__Directive__
Locate the word "scene" in the material, then show every line that holds it.

[START OF Provided material]

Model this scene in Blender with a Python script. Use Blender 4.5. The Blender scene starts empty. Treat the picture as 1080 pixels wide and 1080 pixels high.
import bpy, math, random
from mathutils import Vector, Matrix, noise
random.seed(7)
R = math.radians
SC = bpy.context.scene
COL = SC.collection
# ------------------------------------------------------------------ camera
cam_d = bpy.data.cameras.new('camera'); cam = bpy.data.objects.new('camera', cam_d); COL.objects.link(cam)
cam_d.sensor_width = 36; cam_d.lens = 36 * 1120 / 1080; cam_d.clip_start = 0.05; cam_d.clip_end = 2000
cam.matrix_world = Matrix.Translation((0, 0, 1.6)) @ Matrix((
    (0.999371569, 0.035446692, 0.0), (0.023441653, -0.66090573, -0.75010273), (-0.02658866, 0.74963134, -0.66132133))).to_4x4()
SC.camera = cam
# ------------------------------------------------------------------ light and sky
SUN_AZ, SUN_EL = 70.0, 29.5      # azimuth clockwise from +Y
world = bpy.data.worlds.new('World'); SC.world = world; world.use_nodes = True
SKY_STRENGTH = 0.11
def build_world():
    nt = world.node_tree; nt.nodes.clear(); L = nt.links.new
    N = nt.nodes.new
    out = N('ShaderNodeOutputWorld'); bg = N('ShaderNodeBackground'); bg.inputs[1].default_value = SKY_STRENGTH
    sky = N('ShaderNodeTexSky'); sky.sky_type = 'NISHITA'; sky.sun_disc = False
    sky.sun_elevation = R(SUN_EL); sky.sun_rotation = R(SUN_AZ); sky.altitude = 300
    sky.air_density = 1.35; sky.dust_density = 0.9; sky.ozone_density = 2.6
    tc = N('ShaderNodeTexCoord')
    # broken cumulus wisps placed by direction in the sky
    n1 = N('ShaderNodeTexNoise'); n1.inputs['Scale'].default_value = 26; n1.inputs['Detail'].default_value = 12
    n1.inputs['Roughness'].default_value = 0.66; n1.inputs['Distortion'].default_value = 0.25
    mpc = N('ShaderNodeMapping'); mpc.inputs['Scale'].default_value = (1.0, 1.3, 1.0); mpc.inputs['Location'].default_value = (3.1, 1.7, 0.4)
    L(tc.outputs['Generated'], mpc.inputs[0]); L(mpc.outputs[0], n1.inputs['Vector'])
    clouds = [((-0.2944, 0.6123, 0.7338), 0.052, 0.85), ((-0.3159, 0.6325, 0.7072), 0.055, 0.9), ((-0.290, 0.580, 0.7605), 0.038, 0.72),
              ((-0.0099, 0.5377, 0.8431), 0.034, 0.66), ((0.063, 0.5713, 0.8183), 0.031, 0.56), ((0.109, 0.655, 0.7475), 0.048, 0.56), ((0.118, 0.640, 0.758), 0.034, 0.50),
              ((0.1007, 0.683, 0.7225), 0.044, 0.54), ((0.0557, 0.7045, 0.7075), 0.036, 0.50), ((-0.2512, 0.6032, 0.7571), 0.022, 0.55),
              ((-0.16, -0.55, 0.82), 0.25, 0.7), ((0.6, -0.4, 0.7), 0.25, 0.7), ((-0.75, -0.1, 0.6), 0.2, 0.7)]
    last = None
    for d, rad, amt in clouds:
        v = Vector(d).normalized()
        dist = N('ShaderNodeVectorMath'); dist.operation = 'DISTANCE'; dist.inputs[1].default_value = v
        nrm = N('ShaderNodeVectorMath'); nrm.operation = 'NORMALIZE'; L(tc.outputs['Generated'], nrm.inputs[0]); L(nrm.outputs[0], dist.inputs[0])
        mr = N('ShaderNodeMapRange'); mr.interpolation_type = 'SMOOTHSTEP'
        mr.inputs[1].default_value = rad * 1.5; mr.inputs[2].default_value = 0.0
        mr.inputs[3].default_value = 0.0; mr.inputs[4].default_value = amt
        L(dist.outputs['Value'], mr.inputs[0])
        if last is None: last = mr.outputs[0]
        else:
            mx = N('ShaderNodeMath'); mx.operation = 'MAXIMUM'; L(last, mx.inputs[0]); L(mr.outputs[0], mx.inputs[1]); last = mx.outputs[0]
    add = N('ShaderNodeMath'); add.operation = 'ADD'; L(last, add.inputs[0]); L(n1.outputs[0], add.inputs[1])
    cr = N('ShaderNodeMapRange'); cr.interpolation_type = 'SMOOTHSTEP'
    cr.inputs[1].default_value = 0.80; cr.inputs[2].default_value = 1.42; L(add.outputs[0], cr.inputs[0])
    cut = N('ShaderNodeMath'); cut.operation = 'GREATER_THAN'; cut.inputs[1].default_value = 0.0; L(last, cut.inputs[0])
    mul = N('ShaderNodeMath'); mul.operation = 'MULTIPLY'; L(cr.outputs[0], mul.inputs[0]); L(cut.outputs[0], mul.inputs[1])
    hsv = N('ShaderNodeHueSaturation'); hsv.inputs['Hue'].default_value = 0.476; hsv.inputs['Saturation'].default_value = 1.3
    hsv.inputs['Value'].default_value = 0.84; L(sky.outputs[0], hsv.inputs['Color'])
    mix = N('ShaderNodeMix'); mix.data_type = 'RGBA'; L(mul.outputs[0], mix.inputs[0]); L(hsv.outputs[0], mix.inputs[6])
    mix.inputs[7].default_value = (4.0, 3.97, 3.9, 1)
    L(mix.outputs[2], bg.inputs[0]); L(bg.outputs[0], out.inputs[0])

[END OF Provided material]

__Result of the exercise__
Model this scene in Blender with a Python script. Use Blender 4.5. The Blender scene starts empty. Treat the picture as 1080 pixels wide and 1080 pixels high.
SC = bpy.context.scene